A propósito da (inovadora) Miss Portugal 2023
O evento Miss Portugal, concurso de beleza feminino criado em 1959, que se realizava anualmente na capital, tinha, e presumo que continue a ter, o objetivo de eleger as representantes da beleza lusitana para o concurso Miss Universo.
Sempre estive convencido que neste concurso, as concorrentes que participavam, eram realmente mulheres, ou seja, portadoras dos cromossomas XX, ao contrário dos realmente homens, que são portadores dos cromossomas XY. Aliás, este certame, que sempre foi exclusivamente para mulheres, primou invariavelmente pelo rigor na seleção das candidatas, sendo-lhes inclusivamente negada a participação ou a desclassificação, se fossem identificadas operações plásticas (acho que entre outras, mantém-se esta exigência).
Fiquei, no entanto, a saber, estupefacto, que afinal um homem, com umas cirurgias e uns tratamentos celulares complementares, também é admitido no concurso, desde que, julgo, o trabalho de transformação corporal tenha sido feliz, na aproximação visual ao sexo feminino.
Esclareço desde já os(as) mais precipitados(as), que da minha parte, não está em causa qualquer postura preconceituosa ou transfóbica, porque convívio muito bem e respeito qualquer pessoa que decida dar um “uso diferente ao seu corpo”, seja ele qual for, desde que isso a torne mais feliz, pois isso melhorará com certeza, a sua relação com os outros e com o mundo. E mais, tenho um profundo respeito e compreensão acrescida, por todos aqueles e aquelas, que por um “erro da natureza”, vivem num corpo diferente daquele que é a sua tendência hormonal, e consequentemente mental, não refletindo a identidade sentida, condição conhecida por disforia de género, tornando o seu dia a dia uma vivência de muito sofrimento.
Coisa diversa, é baralharmos conceitos e realidades distintas, e assim confundirmos tudo. Fico até algo surpreendido, em como as mulheres, repito, portadoras dos cromossomas XX, aceitem a inclusão de um indivíduo transgénero, (pessoa respeitável), num concurso que lhes é destinado, sem que se manifestem a desfavor, quando é histórica a sua luta nos obstáculos que tiveram de enfrentar e ainda tem de travar, para adquirir direitos, que sempre deveriam ter tido.
Se se quer promover/realizar concursos de beleza para transgéneros, façam-nos.

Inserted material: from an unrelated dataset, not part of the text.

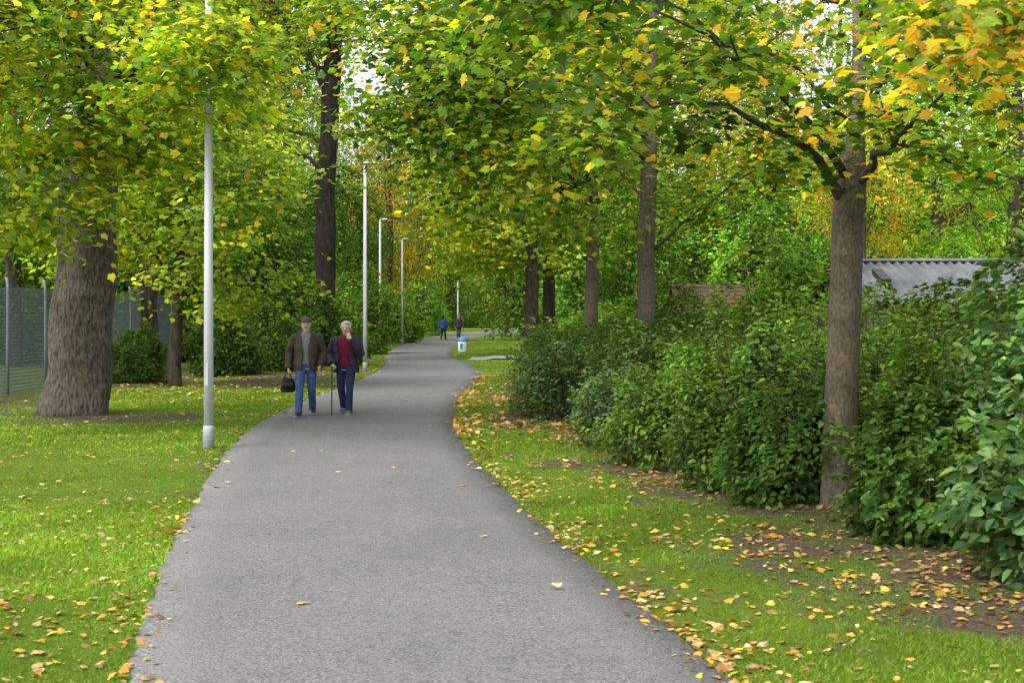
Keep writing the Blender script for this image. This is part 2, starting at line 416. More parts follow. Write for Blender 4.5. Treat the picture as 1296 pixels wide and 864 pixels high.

Podem-se misturar todos os transgéneros ou separar os concursos entre trans femininos e masculinos. É indiferente e aceitável. Não se queira é impor e normalizar essa realidade, fazendo batota, em eventos cujas regras diferem dessa condição.
E por favor, não se estimule e force a imposição do discurso do “politicamente correto”, sujeitando as pessoas a uma opinião que é minoritária, e que se põe em “bicos de pés” para se impor, remetendo todos aqueles e aquelas que não compreendem uma miss Portugal que é transgénero, para uma envolvência de radicalização, que quer arregimentar as pessoas, como se elas fossem cegas ou não pudessem ter opinião própria. Quem clama por tolerância, deve ter noção que deve proporcionar o mesmo espaço e em dose igual, a quem pensa diferente.
Por fim e em face das várias transformações na sociedade que nos últimos anos temos assistido e que se querem ditar e catalogar de normalidade, e que decorrem da (des) evolução dos tempos, deixem-me citar duas frases, uma muito recente, da jornalista e escritora espanhola Júlia Navarro (1953 - XXXX) a propósito do seu último livro “Uma História Partilhada”, numa entrevista à SapoLifeStyle, que diz: “vivemos numa sociedade orwelliana, em que nos dizem o que temos de pensar, o que temos de dizer, sendo essa a semente do fascismo”. A outra, mais distante, atribuída, mas sem confirmação, ao escritor e filósofo russo Fiódor Dostoiévski (1821-1881), mas que encerra muita verdade e diz: “a tolerância chegará a tal ponto, que as pessoas inteligentes serão impedidas de fazer qualquer reflexão, para não ofender os imbecis”.
Mantenhamos os pés bem assentes na terra, porque há espaço para todos, dentro dos limites da razoabilidade.